Updated: Audit commission to launch investigation of Dillon deal

HBJ PHOTO | Brad Kane Hartford's Dillon Stadium

Editor's note: This story has been updated to include information about a subpoena of city records by investigators.

Hartford’s three-member Internal Audit Commission voted unanimously Wednesday to proceed with an investigation of the now scuttled Dillon Stadium deal.

IAC Commissioner Bruce Rubenstein was openly critical during the meeting of the city’s handling of the deal, and said the problems likely wouldn't have occurred if the city had listened to the IAC’s 2013 recommendation to hire a professional asset manager to vet financing documents.

That recommendation stemmed from an audit of Keney and Goodwin golf courses, which found that the courses’ then-operator had failed to make contractually required capital improvements.

The city’s decision to ignore that recommendation “set the stage for Dillon,” Rubenstein believes.

“We’ve been down this path already,” he said.

Police launched an investigation earlier this month and notified federal investigators.

Update: The IAC vote came less than 24 hours before federal investigators from the U.S. Attorney's Office subpoenaed City Hall for documents Thursday, Mayor Pedro Segarra's office confirmed to the Hartford Business Journal.

"The city has received subpoenas looking for documents and records," according to a written statement. "We welcome the process and are eager to cooperate to protect the city and its residents.
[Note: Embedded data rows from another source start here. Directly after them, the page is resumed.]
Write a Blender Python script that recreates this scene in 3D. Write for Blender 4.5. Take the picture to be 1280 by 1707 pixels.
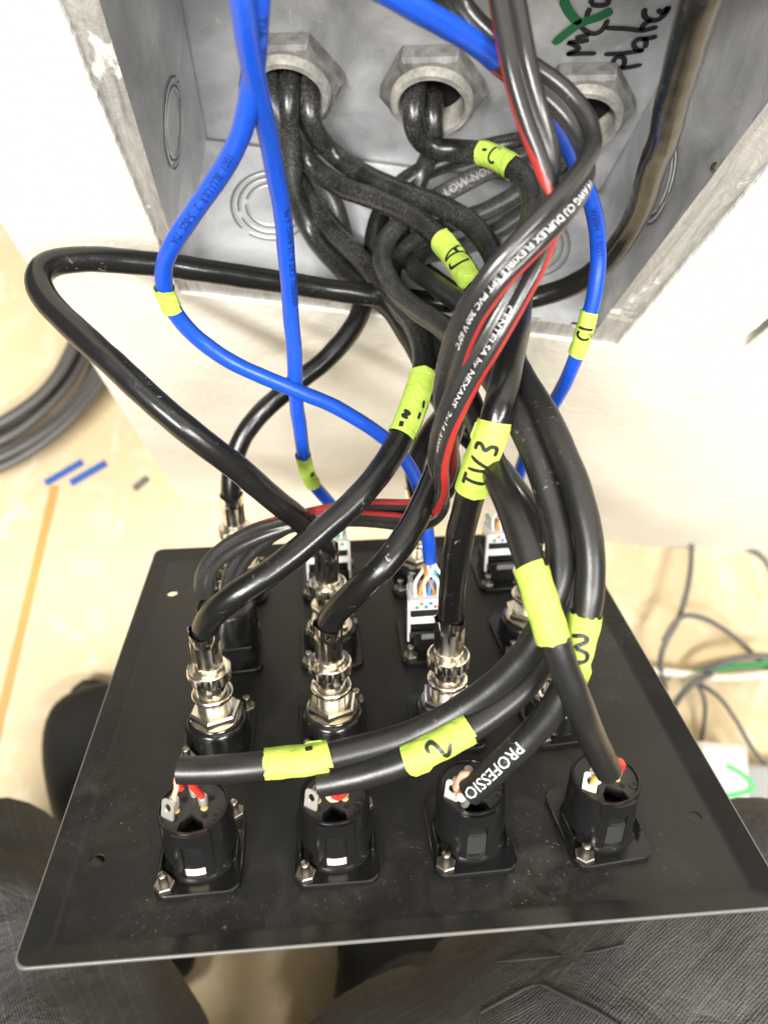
import bpy, bmesh, math, random
from mathutils import Vector, Matrix, noise as mnoise
random.seed(7)
for o in list(bpy.data.objects): bpy.data.objects.remove(o)
S = bpy.context.scene
COL = S.collection
V = Vector
# ------------------------------------------------------------------ camera
# world: metres, x right along the wall, y towards the wall, z up, floor at z = 0
H = 0.705
F = 1269.7
CAMR = Matrix(((0.9923, 0.1050, 0.0656), (0.0854, -0.9639, 0.2520), (0.0897, -0.2445, -0.9655)))  # lens axes (right, down, forward) -> world
CAMP = V((0, 0, H))
cd = bpy.data.cameras.new('camera'); cam = bpy.data.objects.new('camera', cd); COL.objects.link(cam)
m = Matrix.Identity(4)
for i in range(3):
    m[i][0] = CAMR[i][0]; m[i][1] = -CAMR[i][1]; m[i][2] = -CAMR[i][2]; m[i][3] = CAMP[i]
cam.matrix_world = m
cd.sensor_fit = 'HORIZONTAL'; cd.sensor_width = 36; cd.lens = F / 1280 * 36
cd.clip_start = 0.01; cd.clip_end = 50
cd.dof.use_dof = True; cd.dof.focus_distance = 0.245; cd.dof.aperture_fstop = 13.5
S.camera = cam
# ------------------------------------------------------------------ light (indoor: a long ceiling lamp and room bounce)
wd = bpy.data.worlds.new('World'); S.world = wd; wd.use_nodes = True
wd.node_tree.nodes['Background'].inputs[0].default_value = (1.0, 0.965, 0.91, 1)
wd.node_tree.nodes['Background'].inputs[1].default_value = 0.13
def area(name, loc, target, sx, sy, power, col):
    l = bpy.data.lights.new(name, 'AREA'); l.shape = 'RECTANGLE'; l.size = sx; l.size_y = sy; l.energy = power; l.color = col
    o = bpy.data.objects.new(name, l); COL.objects.link(o); o.location = loc
    o.rotation_euler = (V(target) - V(loc)).to_track_quat('-Z', 'Y').to_euler()
    return o
area('ceiling_light', (-0.60, -1.00, 2.25), (0, 0.0, 0.4), 1.2, 0.16, 106, (1, 0.975, 0.925))
area('ceiling_light', (0.90, -0.95, 2.25), (0.1, 0.0, 0.4), 1.2, 0.16, 64, (1, 0.975, 0.925))
area('ceiling_bounce', (0.0, -0.6, 2.65), (0, -0.6, 0), 3.6, 3.0, 32, (1, 0.965, 0.90))
S.view_settings.view_transform = 'Standard'; S.view_settings.look = 'None'
S.view_settings.gamma = 1; S.view_settings.exposure = 0.0
S.render.engine = 'CYCLES'
# ------------------------------------------------------------------ helpers
def ray(u, v): return CAMR @ V(((u - 640) / F, (v - 853.5) / F, 1))
def at(u, v, Z): return CAMP + ray(u, v) * (Z * 0.001)              # a point seen at (u, v), Z mm along the lens axis
def on_y(u, v, y): d = ray(u, v); return CAMP + d * (y / d.y)
def on_z(u, v, z): d = ray(u, v); return CAMP + d * ((z - H) / d.z)
def see(p):
    c = CAMR.transposed() @ (p - CAMP); return (640 + F * c.x / c.z, 853.5 + F * c.y / c.z, c.z * 1000)

def tag(o, label=None, cat=None, group=None, kind=None):
    if label: o['label'] = label
    if cat: o['category'] = cat
    if group: o['group'] = group
    if kind: o['kind'] = kind
    return o
def empty(name, loc=(0, 0, 0), mat=None):
    o = bpy.data.objects.new(name, None); COL.objects.link(o); o.empty_display_size = 0.01
    if mat is not None: o.matrix_world = mat
    else: o.location = loc
    return o
class MB:
    def __init__(s): s.v = []; s.f = []; s.m = []; s.uv = {}
    def add(s, verts, faces, mi=0):
        b = len(s.v); s.v += [V(p) for p in verts]
        for f in faces: s.f.append([b + i for i in f]); s.m.append(mi)
        return b
    def lathe(s, prof, n=24, c=(0, 0), a0=0.0, mi=0, cap=True):
        vs = []; fs = []
        for r, z in prof:
            for k in range(n):
                a = a0 + 2 * math.pi * k / n; vs.append((c[0] + r * math.cos(a), c[1] + r * math.sin(a), z))
        for i in range(len(prof) - 1):
            for k in range(n):
                k2 = (k + 1) % n; fs.append((i * n + k, i * n + k2, (i + 1) * n + k2, (i + 1) * n + k))
        if cap:
            fs.append(tuple(range(n))[::-1]); fs.append(tuple((len(prof) - 1) * n + k for k in range(n)))
        s.add(vs, fs, mi)
    def box(s, x0, x1, y0, y1, z0, z1, mi=0, b=0.0):
        if b <= 0:
            vs = [(x, y, z) for z in (z0, z1) for y in (y0, y1) for x in (x0, x1)]
            s.add(vs, [(0, 2, 3, 1), (4, 5, 7, 6), (0, 1, 5, 4), (2, 6, 7, 3), (0, 4, 6, 2), (1, 3, 7, 5)], mi)
        else:
            s.rrect((x0 + x1) / 2, (y0 + y1) / 2, x1 - x0, y1 - y0, b * 1.5, z0, z1, b, mi, 2)
    def rrect(s, cx, cy, w, h, r, z0, z1, b=0.3, mi=0, seg=5):
        def loop(d, z):
            out = []
            for q, (sx, sy) in enumerate(((1, 1), (-1, 1), (-1, -1), (1, -1))):
                for k in range(seg + 1):
                    a = math.pi / 2 * (q + k / seg); rr = max(r - d, r * 0.05)
                    out.append((cx + sx * (w / 2 - r) + rr * math.cos(a), cy + sy * (h / 2 - r) + rr * math.sin(a), z))
            return out
        L = [loop(b, z0), loop(0, z0 + b), loop(0, z1 - b), loop(b, z1)]
        n = len(L[0]); vs = sum(L, []); fs = []
        for i in range(3):
            for k in range(n): fs.append((i * n + k, i * n + (k + 1) % n, (i + 1) * n + (k + 1) % n, (i + 1) * n + k))
        fs.append(tuple(range(n))[::-1]); fs.append(tuple(3 * n + k for k in range(n)))
        s.add(vs, fs, mi)
    def prism(s, pts, z0, z1, mi=0):
        n = len(pts)
        vs = [(x, y, z0) for x, y in pts] + [(x, y, z1) for x, y in pts]
        fs = [tuple(range(n))[::-1], tuple(range(n, 2 * n))] + [(k, (k + 1) % n, n + (k + 1) % n, n + k) for k in range(n)]
        s.add(vs, fs, mi)
    def build(s, name, mats, parent=None, scale=1.0, smooth=35, bump=None):
        me = bpy.data.meshes.new(name)
        me.from_pydata([tuple(p * scale) for p in s.v], [], s.f)
        if not isinstance(mats, (list, tuple)): mats = [mats]
        for q in mats: me.materials.append(q)
        me.polygons.foreach_set('material_index', s.m)
        if s.uv:
            l = me.uv_layers.new(name='UVMap')
            for lp in me.loops: l.data[lp.index].uv = s.uv.get(lp.vertex_index, (0, 0))
        me.validate()
        if smooth:
            me.shade_smooth()
            if smooth < 180: me.set_sharp_from_angle(angle=math.radians(smooth))
        o = bpy.data.objects.new(name, me); COL.objects.link(o)
        if parent: o.parent = parent
        return o
def link_copy(root, mat):
    r = root.copy(); COL.objects.link(r); r.matrix_world = mat
    for ch in root.children:
        c = ch.copy(); COL.objects.link(c); c.parent = r
        for g in ch.children:
            d = g.copy(); COL.objects.link(d); d.parent = c
    return r
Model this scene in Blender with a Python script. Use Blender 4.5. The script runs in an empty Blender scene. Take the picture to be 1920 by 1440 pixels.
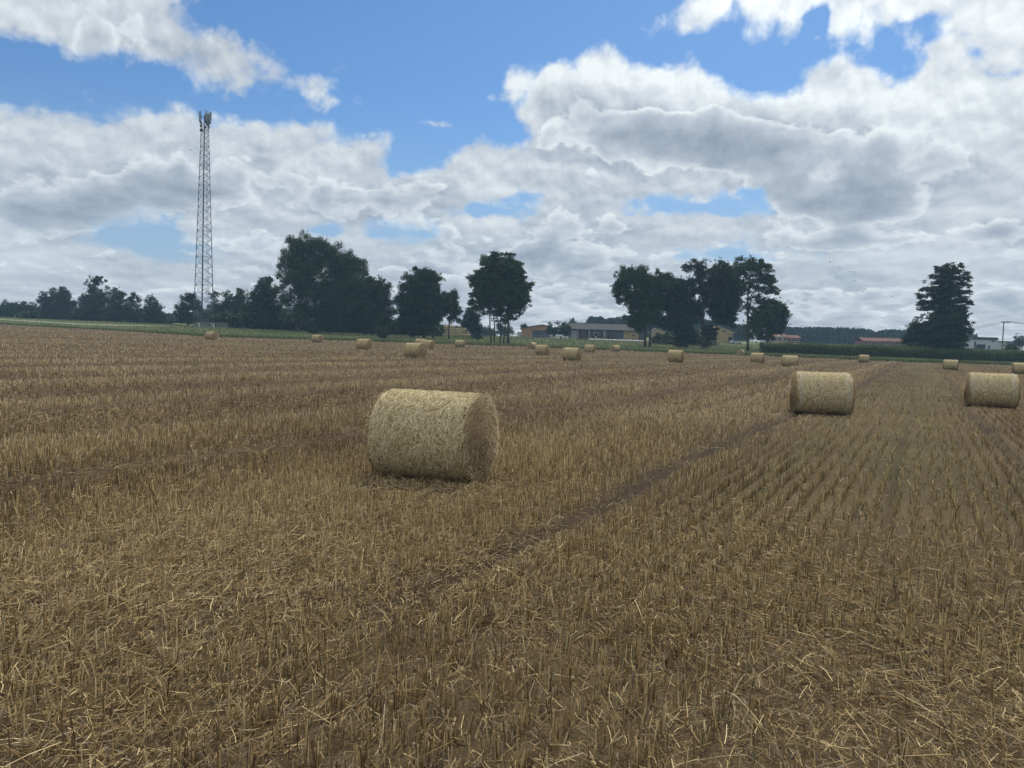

We hope this will shed light on if, or where, any potential mistakes were made." 

The Hartford Courant first reported the subpoena Thursday, and that a grand jury was being convened to investigate. A spokesman for the Connecticut U.S. Attorney's Office declined to confirm or deny that report.

The city has alleged that it was overbilled by Black Diamond Consulting Group for work related to the Colt Park soccer stadium — which Black Diamond wanted to overhaul in the hopes of getting a team into the North American Soccer League (NASL), where the New York Cosmos play.

Development director Thomas Deller resigned over the botched project after Council President Shawn Wooden asked Mayor Pedro Segarra to fire him.

The city council has recently raised questions about the authenticity of financing documents provided by Black Diamond’s James Duckett showing that he had $440 million in cash available to be transferred from Barclay’s Bank London.

And a Farmington architecture firm has sent a demand letter to Black Diamond — first obtained and published by the blog We The People — demanding more than $300,000 in payment owed and suggesting that the funds may have been diverted to another entity.

A Courant story detailing Black Diamond principal James Duckett’s prior felony embezzlement charge and a history of civil court judgments spurred the council to back away from a 49-year lease deal with the company early this month.

Rubenstein also alleged Wednesday that the city was trying to control the outcome of an investigation by hiring an external audit firm, rather than relying on the IAC to do the work.

Segarra said in a letter to Wooden last week that he had contacted the firm McGladrey LLP to do a forensic audit.

“It looks to me like it’s trying to protect somebody or shape the report to make it more palatable to the public somehow,” Rubenstein said.

It wasn’t immediately clear if the city had officially hired the firm to audit the Dillon deal.